• **Job**:
Copy all of the material exactly. Pictures are not to appear in the copy.

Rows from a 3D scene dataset
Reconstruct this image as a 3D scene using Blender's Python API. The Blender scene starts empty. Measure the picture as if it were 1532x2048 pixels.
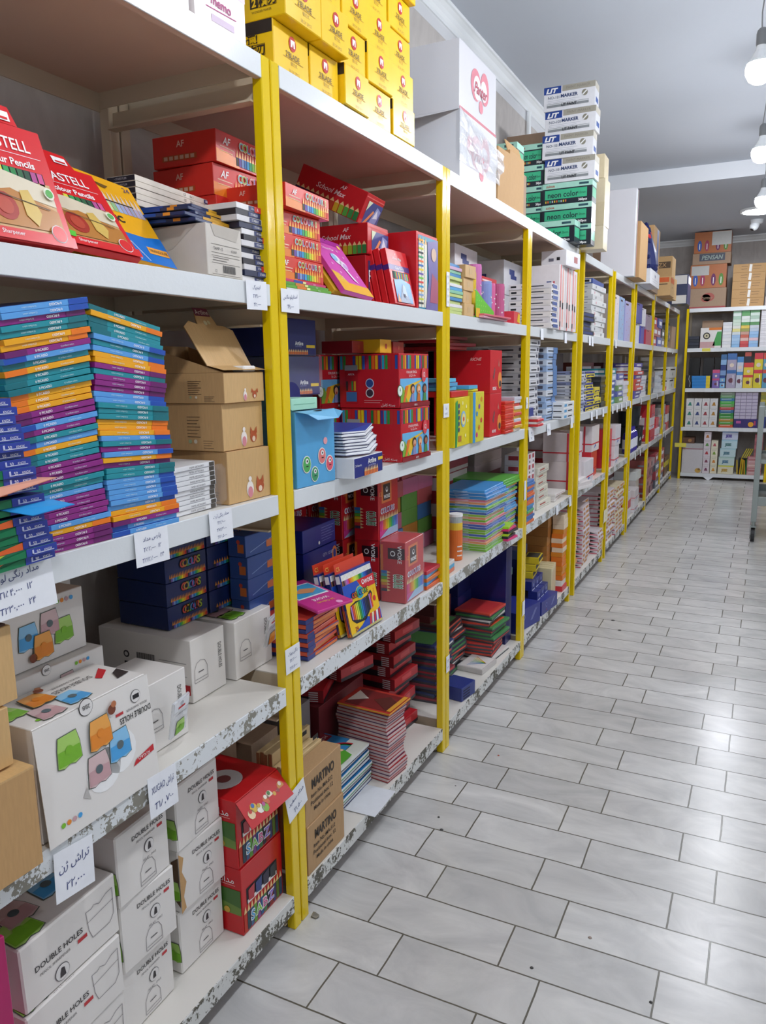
import bpy, bmesh, math, random
from mathutils import Vector, Matrix, Euler
random.seed(7)
PI = math.pi
SC = bpy.context.scene
COL = SC.collection

# ---------------------------------------------------------------- camera
cam_data = bpy.data.cameras.new('camera')
cam_data.sensor_fit = 'HORIZONTAL'
cam_data.sensor_width = 36.0
cam_data.lens = 36.0 * 1530.0 / 1532.0
cam_data.clip_start = 0.05
cam = bpy.data.objects.new('camera', cam_data)
COL.objects.link(cam)
# rows: camera right / up / forward in world space (x across, y down the aisle, z up)
cr = Vector((0.89712697, 0.44154916, -0.01405508))
cu_ = Vector((-0.06875372, 0.17097797, 0.98287306))
cf = Vector((-0.43638989, 0.88079559, -0.18374709))
m = Matrix(((cr.x, cu_.x, -cf.x, 0.9619), (cr.y, cu_.y, -cf.y, 0.0), (cr.z, cu_.z, -cf.z, 1.38), (0, 0, 0, 1)))
cam.matrix_world = m
SC.camera = cam

# ---------------------------------------------------------------- exposure, world
SC.view_settings.view_transform = 'Standard'
SC.view_settings.look = 'None'
SC.view_settings.gamma = 1.0
SC.view_settings.use_curve_mapping = False
SC.view_settings.exposure = -0.42
W = bpy.data.worlds.new('world')
SC.world = W
W.use_nodes = True
W.node_tree.nodes['Background'].inputs[0].default_value = (0.75, 0.8, 0.9, 1)
W.node_tree.nodes['Background'].inputs[1].default_value = 0.25
BULB_POWER = 360.0      # emission strength of a hanging bulb
PANEL_POWER = 130.0
BULBS = [(0.86, y, 2.53) for y in (-0.9, 0.5, 2.15, 3.6, 4.95, 6.35)] + [(2.7, y, 2.53) for y in (1.5, 4.9)]  # second row, right of the aisle, is added out of view as fill light

# ---------------------------------------------------------------- materials
def lin(c):
    c = c / 255.0
    return c / 12.92 if c <= 0.04045 else ((c + 0.055) / 1.055) ** 2.4
def hexc(h):
    return (lin(int(h[0:2], 16)), lin(int(h[2:4], 16)), lin(int(h[4:6], 16)), 1.0)
MATS = {}
def node_mat(name):
    m = bpy.data.materials.new(name)
    m.use_nodes = True
    nt = m.node_tree
    return m, nt, nt.nodes['Principled BSDF']
def mat(name, col=None, rough=0.45, metal=0.0, scale=40.0, amt=0.06, coat=0.0):
    """plain printed card or paint: colour broken up slightly by a noise node"""
    if name in MATS:
        return MATS[name]
    m, nt, b = node_mat(name)
    c = hexc(col)
    tc = nt.nodes.new('ShaderNodeTexCoord')
    n = nt.nodes.new('ShaderNodeTexNoise'); n.inputs['Scale'].default_value = scale
    n.inputs['Detail'].default_value = 3
    nt.links.new(tc.outputs['Object'], n.inputs['Vector'])
    mx = nt.nodes.new('ShaderNodeMix'); mx.data_type = 'RGBA'
    mx.inputs['A'].default_value = tuple(v * (1 - amt) for v in c[:3]) + (1,)
    mx.inputs['B'].default_value = tuple(min(1, v * (1 + amt)) for v in c[:3]) + (1,)
    nt.links.new(n.outputs['Fac'], mx.inputs['Factor'])
    nt.links.new(mx.outputs['Result'], b.inputs['Base Color'])
    b.inputs['Roughness'].default_value = rough
    b.inputs['Metallic'].default_value = metal
    if coat:
        b.inputs['Coat Weight'].default_value = coat
        b.inputs['Coat Roughness'].default_value = 0.08
    MATS[name] = m
    return m
def c(h, gloss=0):
    """palette colour by hex; gloss 0 = matte card, 1 = laminated, 2 = shiny film"""
    key = h.lower() + ('', '_satin', '_gloss')[gloss]
    return mat('card_' + key, h, (0.55, 0.32, 0.16)[gloss])

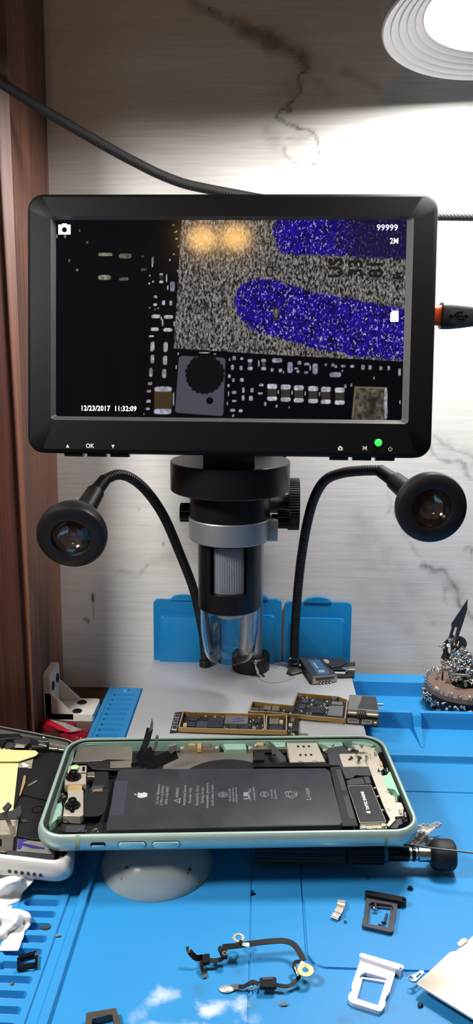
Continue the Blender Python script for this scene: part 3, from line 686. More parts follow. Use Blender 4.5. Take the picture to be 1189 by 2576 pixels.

• **Output**:
Reconstruct this image as a 3D scene using Blender's Python API. The Blender scene starts empty. Measure the picture as if it were 1532x2048 pixels.
import bpy, bmesh, math, random
from mathutils import Vector, Matrix, Euler
random.seed(7)
PI = math.pi
SC = bpy.context.scene
COL = SC.collection

# ---------------------------------------------------------------- camera
cam_data = bpy.data.cameras.new('camera')
cam_data.sensor_fit = 'HORIZONTAL'
cam_data.sensor_width = 36.0
cam_data.lens = 36.0 * 1530.0 / 1532.0
cam_data.clip_start = 0.05
cam = bpy.data.objects.new('camera', cam_data)
COL.objects.link(cam)
# rows: camera right / up / forward in world space (x across, y down the aisle, z up)
cr = Vector((0.89712697, 0.44154916, -0.01405508))
cu_ = Vector((-0.06875372, 0.17097797, 0.98287306))
cf = Vector((-0.43638989, 0.88079559, -0.18374709))
m = Matrix(((cr.x, cu_.x, -cf.x, 0.9619), (cr.y, cu_.y, -cf.y, 0.0), (cr.z, cu_.z, -cf.z, 1.38), (0, 0, 0, 1)))
cam.matrix_world = m
SC.camera = cam

# ---------------------------------------------------------------- exposure, world
SC.view_settings.view_transform = 'Standard'
SC.view_settings.look = 'None'
SC.view_settings.gamma = 1.0
SC.view_settings.use_curve_mapping = False
SC.view_settings.exposure = -0.42
W = bpy.data.worlds.new('world')
SC.world = W
W.use_nodes = True
W.node_tree.nodes['Background'].inputs[0].default_value = (0.75, 0.8, 0.9, 1)
W.node_tree.nodes['Background'].inputs[1].default_value = 0.25
BULB_POWER = 360.0      # emission strength of a hanging bulb
PANEL_POWER = 130.0
BULBS = [(0.86, y, 2.53) for y in (-0.9, 0.5, 2.15, 3.6, 4.95, 6.35)] + [(2.7, y, 2.53) for y in (1.5, 4.9)]  # second row, right of the aisle, is added out of view as fill light

# ---------------------------------------------------------------- materials
def lin(c):
    c = c / 255.0
    return c / 12.92 if c <= 0.04045 else ((c + 0.055) / 1.055) ** 2.4
def hexc(h):
    return (lin(int(h[0:2], 16)), lin(int(h[2:4], 16)), lin(int(h[4:6], 16)), 1.0)
MATS = {}
def node_mat(name):
    m = bpy.data.materials.new(name)
    m.use_nodes = True
    nt = m.node_tree
    return m, nt, nt.nodes['Principled BSDF']
def mat(name, col=None, rough=0.45, metal=0.0, scale=40.0, amt=0.06, coat=0.0):
    """plain printed card or paint: colour broken up slightly by a noise node"""
    if name in MATS:
        return MATS[name]
    m, nt, b = node_mat(name)
    c = hexc(col)
    tc = nt.nodes.new('ShaderNodeTexCoord')
    n = nt.nodes.new('ShaderNodeTexNoise'); n.inputs['Scale'].default_value = scale
    n.inputs['Detail'].default_value = 3
    nt.links.new(tc.outputs['Object'], n.inputs['Vector'])
    mx = nt.nodes.new('ShaderNodeMix'); mx.data_type = 'RGBA'
    mx.inputs['A'].default_value = tuple(v * (1 - amt) for v in c[:3]) + (1,)
    mx.inputs['B'].default_value = tuple(min(1, v * (1 + amt)) for v in c[:3]) + (1,)
    nt.links.new(n.outputs['Fac'], mx.inputs['Factor'])
    nt.links.new(mx.outputs['Result'], b.inputs['Base Color'])
    b.inputs['Roughness'].default_value = rough
    b.inputs['Metallic'].default_value = metal
    if coat:
        b.inputs['Coat Weight'].default_value = coat
        b.inputs['Coat Roughness'].default_value = 0.08
    MATS[name] = m
    return m
def c(h, gloss=0):
    """palette colour by hex; gloss 0 = matte card, 1 = laminated, 2 = shiny film"""
    key = h.lower() + ('', '_satin', '_gloss')[gloss]
    return mat('card_' + key, h, (0.55, 0.32, 0.16)[gloss])

Continue the Blender Python script for this scene: part 3, from line 686. More parts follow. Use Blender 4.5. Take the picture to be 1189 by 2576 pixels.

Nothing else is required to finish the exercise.